Mohammed Choudhary (right) and Boysin Lorick
Image source: J.C.Rice/nypost

In September 2020, when they were finally able to visit, they were shocked to see people living in their properties. These people claimed that 45-year-old Peter Fonseca was their landlord. 

“You don’t belong here. These buildings now belong to us,” Fonseca and his “tenants” told the real owners.

According to Choudhary and Lorick, aside from this threat, they were also assaulted. 

In 2019, Fonseca had been living in the garage behind 3508 Neptune Avenue. According to the owners, they tried to make him leave, but he did not agree to do so. He only left the property when he was arrested for sexually abusing a minor. After this,  Chaudhary and Lorick were able to securely lock the houses, but when they returned in September 2020, they found the squatters living there. 

When the owners reported the incident to the police, the cops refused to deal with the issue and told them to go to civil court. Meanwhile, the Buildings Department was fining the owners for neglect, illegal occupancy and other violations amounting to $37,000, which could possibly go up to $370,000.

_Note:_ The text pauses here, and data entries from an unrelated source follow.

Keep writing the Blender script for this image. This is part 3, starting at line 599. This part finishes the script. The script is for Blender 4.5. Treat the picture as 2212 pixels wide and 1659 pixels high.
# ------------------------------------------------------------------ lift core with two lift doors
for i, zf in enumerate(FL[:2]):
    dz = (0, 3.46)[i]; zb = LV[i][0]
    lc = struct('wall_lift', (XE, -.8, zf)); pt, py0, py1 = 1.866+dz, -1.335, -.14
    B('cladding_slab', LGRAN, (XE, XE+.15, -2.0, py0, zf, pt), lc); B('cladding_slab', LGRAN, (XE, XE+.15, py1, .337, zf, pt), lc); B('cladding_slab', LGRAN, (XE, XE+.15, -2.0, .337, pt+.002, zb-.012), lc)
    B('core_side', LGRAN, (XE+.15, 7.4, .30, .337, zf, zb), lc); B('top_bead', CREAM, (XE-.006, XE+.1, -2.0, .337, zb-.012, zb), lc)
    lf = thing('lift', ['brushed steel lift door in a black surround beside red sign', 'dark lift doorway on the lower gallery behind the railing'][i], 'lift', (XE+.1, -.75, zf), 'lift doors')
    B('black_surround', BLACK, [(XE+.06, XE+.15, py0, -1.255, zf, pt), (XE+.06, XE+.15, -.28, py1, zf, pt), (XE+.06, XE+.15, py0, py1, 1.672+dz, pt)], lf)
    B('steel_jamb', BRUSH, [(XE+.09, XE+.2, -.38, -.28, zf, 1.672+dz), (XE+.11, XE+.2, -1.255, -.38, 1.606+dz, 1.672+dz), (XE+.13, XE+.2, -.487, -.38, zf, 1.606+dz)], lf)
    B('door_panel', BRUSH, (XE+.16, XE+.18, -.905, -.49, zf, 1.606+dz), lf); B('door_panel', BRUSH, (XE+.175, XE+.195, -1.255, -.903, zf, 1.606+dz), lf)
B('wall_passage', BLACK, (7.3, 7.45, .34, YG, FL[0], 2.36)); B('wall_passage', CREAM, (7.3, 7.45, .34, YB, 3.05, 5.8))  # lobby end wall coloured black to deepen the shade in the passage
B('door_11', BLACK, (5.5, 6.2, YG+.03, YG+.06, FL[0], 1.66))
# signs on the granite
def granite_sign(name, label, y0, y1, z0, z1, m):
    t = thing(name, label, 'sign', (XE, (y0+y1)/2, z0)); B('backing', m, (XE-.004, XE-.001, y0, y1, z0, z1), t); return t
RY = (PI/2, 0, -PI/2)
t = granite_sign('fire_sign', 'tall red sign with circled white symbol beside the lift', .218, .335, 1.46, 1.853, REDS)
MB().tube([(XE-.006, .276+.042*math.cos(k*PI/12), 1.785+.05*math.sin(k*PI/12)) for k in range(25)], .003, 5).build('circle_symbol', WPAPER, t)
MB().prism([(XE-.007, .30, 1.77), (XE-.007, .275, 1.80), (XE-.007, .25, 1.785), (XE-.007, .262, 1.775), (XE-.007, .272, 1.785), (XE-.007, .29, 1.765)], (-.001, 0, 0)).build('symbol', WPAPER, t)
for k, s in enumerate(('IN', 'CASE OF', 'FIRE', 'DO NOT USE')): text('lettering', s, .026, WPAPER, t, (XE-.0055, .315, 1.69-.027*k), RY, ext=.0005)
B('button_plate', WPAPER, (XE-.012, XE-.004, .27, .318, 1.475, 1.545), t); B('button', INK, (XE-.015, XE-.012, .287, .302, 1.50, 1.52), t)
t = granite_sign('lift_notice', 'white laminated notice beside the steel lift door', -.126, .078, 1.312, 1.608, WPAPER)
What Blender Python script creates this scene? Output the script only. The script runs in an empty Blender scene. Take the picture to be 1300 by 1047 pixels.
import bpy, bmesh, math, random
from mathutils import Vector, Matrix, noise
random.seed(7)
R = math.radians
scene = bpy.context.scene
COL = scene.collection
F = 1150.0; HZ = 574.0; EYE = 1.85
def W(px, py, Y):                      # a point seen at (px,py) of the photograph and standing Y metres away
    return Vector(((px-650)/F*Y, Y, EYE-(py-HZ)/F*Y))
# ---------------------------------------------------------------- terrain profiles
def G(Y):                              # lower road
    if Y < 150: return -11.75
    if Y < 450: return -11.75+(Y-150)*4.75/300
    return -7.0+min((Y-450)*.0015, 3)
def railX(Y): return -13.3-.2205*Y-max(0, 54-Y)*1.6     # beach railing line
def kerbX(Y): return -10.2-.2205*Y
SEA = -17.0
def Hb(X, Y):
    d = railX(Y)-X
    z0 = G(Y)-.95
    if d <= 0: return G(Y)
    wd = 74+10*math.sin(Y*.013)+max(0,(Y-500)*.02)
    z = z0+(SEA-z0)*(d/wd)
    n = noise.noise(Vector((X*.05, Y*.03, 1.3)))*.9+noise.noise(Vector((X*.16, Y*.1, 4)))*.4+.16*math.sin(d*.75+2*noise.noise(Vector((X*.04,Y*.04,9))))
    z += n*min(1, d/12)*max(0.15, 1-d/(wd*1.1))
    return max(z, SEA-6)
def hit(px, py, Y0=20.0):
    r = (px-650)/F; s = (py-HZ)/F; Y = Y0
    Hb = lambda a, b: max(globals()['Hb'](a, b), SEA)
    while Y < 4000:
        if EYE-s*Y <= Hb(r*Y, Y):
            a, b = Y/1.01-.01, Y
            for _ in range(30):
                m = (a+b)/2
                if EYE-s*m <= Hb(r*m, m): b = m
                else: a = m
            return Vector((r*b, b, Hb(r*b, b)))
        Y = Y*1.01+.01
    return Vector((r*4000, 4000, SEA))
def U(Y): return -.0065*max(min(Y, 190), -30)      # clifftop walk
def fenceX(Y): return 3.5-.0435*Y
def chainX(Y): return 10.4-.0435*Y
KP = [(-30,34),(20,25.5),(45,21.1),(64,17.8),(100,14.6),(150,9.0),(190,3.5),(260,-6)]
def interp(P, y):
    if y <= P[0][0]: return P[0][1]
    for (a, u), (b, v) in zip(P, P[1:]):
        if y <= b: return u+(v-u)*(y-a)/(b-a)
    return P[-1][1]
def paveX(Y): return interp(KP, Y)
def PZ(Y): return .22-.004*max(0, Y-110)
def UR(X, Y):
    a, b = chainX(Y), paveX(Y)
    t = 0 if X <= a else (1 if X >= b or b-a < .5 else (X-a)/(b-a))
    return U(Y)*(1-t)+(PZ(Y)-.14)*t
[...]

Finally, in November, a Brooklyn Housing Court judge took the owners’ sides and declared that Fonseca and the squatters should be evicted. The owners are also suing the City in Brooklyn Supreme Court to get the violations erased, and asking for a court order to have the New York City Police Department or Department of Building employees go with them while they secure their properties. 

Sexual assault, car theft, assault, attempted robbery, attempted murder, and now being an illegal landlord, Fonseca’s list has indeed gotten long. One thing’s for sure – he will never make it to Santa’s good boy list this year, and probably in the years to come.